Issue 10
September 1995Room for Improvement: The Management and Support of Relief Workers
by Rebecca Macnair
The rapid expansion of the ‘relief industry’ over recent years has brought with it new pressures - political and financial - to ensure the efficiency and effectiveness of aid. It has also brought demands for improved accountability to both beneficiaries and donors.
Responding to the challenge of regulation, in 1994 the Code of Conduct for the International Red Cross and Red Crescent Movement and NGOs in Disaster Relief was launched.
However, while the Code of Conduct lays out concepts and principles, it does not specifically address the question of support for the people actually doing the work. What skills, abilities and training are needed?

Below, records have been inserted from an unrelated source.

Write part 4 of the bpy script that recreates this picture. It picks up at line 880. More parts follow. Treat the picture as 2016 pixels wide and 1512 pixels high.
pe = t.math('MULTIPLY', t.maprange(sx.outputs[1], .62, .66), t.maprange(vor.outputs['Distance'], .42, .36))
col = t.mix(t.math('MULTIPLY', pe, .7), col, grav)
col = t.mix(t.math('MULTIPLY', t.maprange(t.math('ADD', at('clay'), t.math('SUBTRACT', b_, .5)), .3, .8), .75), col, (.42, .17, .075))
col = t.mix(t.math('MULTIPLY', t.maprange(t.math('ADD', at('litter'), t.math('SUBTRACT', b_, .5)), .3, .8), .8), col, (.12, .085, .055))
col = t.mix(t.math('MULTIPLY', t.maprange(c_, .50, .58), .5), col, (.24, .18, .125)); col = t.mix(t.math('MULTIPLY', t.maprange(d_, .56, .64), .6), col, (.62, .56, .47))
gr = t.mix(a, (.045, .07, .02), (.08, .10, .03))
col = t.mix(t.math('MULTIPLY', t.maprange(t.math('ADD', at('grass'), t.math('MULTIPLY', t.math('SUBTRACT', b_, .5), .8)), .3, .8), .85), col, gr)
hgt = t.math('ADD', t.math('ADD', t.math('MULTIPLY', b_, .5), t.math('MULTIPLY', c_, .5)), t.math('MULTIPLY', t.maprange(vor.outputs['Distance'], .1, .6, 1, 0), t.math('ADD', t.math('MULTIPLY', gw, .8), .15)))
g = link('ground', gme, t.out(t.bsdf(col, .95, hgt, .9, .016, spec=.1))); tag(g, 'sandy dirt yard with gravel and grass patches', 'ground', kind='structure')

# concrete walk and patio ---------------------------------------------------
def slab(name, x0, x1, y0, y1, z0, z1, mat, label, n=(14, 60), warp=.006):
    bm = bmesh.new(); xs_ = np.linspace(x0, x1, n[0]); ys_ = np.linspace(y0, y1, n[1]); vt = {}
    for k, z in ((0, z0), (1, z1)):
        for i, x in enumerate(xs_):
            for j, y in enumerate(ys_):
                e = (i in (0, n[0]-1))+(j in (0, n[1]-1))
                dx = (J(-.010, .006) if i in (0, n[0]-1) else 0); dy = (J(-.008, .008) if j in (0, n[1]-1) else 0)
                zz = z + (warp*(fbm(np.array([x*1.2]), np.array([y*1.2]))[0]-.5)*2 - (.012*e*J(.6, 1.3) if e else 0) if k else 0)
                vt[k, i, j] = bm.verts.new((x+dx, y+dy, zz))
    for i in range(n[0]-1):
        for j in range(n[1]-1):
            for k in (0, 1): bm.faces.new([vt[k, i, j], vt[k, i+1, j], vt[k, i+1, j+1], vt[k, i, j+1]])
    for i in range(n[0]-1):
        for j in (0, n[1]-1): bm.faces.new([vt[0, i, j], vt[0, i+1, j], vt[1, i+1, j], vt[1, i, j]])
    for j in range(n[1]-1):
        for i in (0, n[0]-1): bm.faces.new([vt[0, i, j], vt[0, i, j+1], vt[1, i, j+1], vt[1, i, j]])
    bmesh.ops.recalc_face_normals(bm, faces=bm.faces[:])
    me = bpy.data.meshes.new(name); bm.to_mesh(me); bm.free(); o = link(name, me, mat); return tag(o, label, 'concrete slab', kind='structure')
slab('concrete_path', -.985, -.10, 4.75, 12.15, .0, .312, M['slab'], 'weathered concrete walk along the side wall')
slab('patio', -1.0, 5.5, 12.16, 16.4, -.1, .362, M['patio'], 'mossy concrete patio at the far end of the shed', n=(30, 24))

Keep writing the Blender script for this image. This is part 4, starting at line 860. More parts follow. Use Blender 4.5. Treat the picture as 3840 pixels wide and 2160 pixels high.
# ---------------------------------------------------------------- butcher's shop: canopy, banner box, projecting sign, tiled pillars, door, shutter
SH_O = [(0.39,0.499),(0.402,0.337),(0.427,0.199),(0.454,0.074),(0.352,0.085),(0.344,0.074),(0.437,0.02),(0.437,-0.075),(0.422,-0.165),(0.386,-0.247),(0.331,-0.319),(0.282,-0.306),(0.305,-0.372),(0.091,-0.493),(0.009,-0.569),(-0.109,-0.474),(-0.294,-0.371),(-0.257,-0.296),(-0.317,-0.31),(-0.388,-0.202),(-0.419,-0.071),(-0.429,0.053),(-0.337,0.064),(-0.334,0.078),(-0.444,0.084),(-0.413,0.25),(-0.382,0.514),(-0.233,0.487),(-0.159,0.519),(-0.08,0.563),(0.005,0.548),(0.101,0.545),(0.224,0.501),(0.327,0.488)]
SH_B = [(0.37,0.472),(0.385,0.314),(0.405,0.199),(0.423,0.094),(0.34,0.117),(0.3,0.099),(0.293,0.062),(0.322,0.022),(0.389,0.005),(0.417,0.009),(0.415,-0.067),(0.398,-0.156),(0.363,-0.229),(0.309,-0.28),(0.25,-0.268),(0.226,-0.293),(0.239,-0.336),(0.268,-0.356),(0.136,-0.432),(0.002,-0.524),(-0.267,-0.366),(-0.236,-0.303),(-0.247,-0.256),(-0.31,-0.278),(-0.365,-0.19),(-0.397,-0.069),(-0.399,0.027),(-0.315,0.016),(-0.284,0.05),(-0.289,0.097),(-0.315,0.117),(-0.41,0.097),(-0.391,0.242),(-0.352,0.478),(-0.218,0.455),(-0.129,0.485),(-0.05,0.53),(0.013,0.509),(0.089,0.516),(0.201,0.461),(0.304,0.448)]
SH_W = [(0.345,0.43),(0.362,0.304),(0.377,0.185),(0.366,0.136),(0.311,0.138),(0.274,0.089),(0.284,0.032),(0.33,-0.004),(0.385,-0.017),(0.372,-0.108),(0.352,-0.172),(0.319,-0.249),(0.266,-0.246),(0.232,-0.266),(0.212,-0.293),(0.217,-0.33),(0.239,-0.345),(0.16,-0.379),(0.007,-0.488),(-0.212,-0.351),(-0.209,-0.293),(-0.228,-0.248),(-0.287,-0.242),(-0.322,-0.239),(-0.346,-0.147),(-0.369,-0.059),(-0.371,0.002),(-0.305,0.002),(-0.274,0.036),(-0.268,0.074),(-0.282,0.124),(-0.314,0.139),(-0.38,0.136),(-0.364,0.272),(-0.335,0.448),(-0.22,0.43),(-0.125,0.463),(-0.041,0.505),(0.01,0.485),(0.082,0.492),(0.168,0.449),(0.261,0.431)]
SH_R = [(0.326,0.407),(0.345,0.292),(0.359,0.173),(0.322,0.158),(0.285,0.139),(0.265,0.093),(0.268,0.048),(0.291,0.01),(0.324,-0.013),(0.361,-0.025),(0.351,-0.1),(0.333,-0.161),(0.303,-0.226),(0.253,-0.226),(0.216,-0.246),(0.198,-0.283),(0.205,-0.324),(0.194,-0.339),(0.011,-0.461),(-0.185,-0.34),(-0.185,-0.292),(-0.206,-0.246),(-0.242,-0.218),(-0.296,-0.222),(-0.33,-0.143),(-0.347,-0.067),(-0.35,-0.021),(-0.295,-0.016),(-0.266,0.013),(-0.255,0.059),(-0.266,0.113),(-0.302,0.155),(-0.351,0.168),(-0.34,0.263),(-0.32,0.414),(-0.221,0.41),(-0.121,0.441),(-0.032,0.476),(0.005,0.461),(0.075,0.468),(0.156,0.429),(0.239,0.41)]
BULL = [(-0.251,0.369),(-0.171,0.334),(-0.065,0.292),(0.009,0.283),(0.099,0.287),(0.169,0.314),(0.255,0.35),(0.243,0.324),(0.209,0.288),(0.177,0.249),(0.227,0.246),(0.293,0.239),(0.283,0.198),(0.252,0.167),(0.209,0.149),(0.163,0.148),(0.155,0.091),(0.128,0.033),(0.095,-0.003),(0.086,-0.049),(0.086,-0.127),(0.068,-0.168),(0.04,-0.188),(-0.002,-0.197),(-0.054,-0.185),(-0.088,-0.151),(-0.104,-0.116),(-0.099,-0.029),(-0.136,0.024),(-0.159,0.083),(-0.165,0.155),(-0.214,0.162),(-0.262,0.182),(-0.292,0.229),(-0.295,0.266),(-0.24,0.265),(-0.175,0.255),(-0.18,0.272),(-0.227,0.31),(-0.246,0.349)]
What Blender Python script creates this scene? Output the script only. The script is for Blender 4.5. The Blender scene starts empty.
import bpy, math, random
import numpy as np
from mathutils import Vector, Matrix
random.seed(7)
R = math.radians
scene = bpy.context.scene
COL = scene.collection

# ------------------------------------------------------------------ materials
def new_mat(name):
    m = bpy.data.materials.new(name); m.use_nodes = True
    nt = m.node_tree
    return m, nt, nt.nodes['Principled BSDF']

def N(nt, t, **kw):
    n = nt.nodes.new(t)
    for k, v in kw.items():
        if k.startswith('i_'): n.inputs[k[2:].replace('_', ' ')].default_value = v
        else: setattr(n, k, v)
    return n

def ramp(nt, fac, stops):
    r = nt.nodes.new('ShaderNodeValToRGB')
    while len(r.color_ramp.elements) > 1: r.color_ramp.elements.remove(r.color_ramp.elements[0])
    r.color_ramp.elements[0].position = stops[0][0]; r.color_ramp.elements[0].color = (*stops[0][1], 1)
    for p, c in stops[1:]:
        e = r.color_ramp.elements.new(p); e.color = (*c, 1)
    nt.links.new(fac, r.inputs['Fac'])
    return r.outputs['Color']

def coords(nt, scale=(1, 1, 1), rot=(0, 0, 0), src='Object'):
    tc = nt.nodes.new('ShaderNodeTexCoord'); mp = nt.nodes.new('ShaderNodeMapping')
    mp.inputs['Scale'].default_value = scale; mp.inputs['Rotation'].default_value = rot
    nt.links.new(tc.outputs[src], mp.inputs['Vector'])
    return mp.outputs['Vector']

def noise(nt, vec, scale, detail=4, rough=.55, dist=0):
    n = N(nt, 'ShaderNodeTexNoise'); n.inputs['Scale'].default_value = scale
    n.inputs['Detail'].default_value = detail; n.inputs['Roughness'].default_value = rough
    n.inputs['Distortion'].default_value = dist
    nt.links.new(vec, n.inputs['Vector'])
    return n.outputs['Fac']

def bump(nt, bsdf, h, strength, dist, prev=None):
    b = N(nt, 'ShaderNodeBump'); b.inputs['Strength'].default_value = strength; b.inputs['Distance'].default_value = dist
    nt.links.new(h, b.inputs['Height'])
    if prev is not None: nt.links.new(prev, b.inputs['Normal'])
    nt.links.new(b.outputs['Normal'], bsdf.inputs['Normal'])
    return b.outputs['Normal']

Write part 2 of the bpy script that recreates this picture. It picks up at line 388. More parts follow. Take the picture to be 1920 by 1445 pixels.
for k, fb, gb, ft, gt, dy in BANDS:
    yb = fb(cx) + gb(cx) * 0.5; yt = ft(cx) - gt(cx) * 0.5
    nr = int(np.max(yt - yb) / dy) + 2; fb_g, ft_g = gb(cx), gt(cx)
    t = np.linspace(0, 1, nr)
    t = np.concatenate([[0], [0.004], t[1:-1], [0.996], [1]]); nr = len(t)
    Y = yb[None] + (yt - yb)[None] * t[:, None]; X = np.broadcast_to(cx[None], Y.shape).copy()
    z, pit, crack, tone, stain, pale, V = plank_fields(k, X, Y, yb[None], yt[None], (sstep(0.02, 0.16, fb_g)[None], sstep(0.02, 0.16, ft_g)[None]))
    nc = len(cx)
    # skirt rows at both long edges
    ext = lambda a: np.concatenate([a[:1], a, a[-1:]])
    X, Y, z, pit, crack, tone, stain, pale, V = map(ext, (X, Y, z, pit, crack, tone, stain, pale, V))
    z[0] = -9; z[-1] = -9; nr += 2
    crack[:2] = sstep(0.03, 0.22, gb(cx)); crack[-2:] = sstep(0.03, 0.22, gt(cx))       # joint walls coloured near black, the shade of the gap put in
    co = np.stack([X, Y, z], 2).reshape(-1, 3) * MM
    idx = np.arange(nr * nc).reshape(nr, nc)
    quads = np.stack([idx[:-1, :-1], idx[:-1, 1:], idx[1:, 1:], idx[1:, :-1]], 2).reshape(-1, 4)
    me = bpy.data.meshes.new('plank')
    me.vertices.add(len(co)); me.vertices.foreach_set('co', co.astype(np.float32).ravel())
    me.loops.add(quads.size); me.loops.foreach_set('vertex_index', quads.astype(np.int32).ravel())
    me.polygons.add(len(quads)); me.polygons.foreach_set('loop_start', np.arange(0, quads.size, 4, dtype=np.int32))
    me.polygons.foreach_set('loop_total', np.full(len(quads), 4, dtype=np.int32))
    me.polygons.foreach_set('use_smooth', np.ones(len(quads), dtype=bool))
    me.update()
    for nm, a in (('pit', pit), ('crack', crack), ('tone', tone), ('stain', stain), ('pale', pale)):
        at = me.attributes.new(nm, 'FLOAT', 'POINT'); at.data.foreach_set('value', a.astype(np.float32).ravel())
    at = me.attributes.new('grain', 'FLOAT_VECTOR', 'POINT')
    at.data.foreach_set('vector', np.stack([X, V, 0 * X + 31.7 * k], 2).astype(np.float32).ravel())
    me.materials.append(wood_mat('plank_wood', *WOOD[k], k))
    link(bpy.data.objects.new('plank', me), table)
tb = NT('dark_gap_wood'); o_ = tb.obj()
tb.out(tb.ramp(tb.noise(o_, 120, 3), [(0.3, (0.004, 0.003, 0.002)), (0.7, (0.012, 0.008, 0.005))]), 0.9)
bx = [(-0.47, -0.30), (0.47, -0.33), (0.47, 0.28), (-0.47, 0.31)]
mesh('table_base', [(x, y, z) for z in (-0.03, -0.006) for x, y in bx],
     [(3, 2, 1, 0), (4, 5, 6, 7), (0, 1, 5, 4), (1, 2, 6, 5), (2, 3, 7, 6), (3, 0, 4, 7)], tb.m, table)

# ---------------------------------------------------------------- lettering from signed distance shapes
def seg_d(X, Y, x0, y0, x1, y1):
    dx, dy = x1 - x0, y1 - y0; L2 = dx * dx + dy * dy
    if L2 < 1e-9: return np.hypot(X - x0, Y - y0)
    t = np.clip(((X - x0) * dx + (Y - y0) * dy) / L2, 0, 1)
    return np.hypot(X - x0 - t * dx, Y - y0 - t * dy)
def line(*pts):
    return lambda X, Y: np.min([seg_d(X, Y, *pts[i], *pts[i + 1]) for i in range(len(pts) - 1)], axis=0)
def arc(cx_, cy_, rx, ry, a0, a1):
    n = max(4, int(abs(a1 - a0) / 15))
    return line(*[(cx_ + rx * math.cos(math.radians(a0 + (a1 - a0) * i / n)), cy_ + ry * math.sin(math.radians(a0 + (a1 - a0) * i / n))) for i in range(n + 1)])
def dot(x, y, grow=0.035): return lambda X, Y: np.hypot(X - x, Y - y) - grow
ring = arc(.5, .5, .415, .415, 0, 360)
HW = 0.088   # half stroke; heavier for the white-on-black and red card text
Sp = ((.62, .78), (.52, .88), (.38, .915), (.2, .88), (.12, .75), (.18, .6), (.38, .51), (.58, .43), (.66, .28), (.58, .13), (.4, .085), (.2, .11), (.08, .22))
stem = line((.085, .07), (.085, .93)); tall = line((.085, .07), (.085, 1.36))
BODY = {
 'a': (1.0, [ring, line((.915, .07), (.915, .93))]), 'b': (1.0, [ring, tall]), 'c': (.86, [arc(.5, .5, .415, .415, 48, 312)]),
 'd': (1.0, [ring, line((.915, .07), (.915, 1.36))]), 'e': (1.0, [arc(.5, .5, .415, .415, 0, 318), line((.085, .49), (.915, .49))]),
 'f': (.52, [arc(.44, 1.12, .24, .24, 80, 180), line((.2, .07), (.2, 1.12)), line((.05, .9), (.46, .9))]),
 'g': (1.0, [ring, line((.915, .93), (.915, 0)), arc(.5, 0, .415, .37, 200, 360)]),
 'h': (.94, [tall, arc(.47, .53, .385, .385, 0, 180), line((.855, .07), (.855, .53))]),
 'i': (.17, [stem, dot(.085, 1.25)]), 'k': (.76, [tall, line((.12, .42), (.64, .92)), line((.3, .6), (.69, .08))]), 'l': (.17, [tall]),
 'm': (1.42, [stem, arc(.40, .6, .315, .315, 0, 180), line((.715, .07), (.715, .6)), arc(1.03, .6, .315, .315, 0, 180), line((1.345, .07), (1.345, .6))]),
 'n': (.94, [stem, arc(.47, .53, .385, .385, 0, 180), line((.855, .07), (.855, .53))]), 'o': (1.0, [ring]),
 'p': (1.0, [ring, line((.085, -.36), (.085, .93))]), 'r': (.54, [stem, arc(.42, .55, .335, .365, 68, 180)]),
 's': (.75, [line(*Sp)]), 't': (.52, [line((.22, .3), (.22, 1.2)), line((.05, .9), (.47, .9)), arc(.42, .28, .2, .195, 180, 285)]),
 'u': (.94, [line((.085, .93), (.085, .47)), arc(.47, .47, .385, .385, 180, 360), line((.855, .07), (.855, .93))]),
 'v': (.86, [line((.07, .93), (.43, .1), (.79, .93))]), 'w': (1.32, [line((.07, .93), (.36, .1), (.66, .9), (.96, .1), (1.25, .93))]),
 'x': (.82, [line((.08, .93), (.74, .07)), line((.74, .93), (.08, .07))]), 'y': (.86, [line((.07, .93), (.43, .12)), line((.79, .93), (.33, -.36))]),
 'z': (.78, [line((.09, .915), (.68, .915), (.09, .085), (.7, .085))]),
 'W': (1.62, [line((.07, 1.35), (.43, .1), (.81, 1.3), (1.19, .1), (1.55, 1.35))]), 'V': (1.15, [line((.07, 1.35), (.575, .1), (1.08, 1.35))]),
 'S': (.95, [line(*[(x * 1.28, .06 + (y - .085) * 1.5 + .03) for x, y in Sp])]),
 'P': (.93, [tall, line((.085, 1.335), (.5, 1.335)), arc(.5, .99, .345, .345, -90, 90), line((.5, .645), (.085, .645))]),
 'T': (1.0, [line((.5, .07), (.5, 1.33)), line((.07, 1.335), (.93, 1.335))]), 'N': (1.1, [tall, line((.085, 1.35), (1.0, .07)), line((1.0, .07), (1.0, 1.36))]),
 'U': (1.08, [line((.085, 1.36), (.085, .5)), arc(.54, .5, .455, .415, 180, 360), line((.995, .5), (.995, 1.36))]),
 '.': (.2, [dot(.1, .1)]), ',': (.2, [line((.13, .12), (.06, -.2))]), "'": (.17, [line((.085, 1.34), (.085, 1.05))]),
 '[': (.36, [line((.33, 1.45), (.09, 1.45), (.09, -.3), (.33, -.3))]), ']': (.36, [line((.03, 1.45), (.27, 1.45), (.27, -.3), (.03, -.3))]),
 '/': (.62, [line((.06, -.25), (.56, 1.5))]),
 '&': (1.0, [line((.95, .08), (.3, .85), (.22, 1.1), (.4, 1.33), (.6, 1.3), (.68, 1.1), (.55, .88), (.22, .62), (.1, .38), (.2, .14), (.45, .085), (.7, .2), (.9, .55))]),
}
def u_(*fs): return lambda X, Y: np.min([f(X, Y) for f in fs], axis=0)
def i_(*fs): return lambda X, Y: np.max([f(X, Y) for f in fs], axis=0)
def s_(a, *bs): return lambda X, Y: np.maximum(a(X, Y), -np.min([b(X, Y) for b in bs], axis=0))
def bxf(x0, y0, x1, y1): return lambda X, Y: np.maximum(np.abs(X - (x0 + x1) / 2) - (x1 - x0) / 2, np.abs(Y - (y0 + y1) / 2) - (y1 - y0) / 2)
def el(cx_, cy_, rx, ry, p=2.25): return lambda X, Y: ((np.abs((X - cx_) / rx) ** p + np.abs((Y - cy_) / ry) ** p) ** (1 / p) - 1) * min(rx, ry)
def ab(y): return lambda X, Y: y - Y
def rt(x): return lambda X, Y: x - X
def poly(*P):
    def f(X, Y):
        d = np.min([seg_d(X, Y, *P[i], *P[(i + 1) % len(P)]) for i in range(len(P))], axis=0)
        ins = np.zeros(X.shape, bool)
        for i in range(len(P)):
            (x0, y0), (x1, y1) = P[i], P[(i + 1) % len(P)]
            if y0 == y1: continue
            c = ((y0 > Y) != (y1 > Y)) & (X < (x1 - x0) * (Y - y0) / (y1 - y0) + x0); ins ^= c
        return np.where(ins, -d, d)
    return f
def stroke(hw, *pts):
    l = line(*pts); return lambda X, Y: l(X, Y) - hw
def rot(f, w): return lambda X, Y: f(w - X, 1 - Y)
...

Where do good aid workers come from, and how are they selected, managed and supported?
It is clear, but not often stated, that the demands of work in a humanitarian context require an unusual combination of human abilities. Yet the issue of human resources has remained remarkably low on the policy agenda.
The findings and recommendations of the study place human resource management centre-stage in the debate about the quality and effectiveness of aid programmes. Commissioned by four agencies centrally involved in expatriate recruitment and the Overseas Development Administration, it shows that weaknesses remain endemic in the recruitment and management of expatriate staff.
The reports two key recommendations - for a code of good practice in the recruitment and management of staff and the creation of a professional body for relief and development - sought to complement and strengthen the Code of Conduct.
It is recognised that the process of defining mechanisms for regulating professional standards of personnel and employers is an iterative one and feedback on this paper and the issues it raises is therefore particularly welcome.
Since publication of the report in 1995, the key recommendations have been taken forward by the Interagency Coordinator (IAC), appointed in early 1996. Supported by a Steering Committee of 11 agencies, the IAC undertook to draw up a Code of Best Practice in the Management and Support of Aid Personnel in February 1997.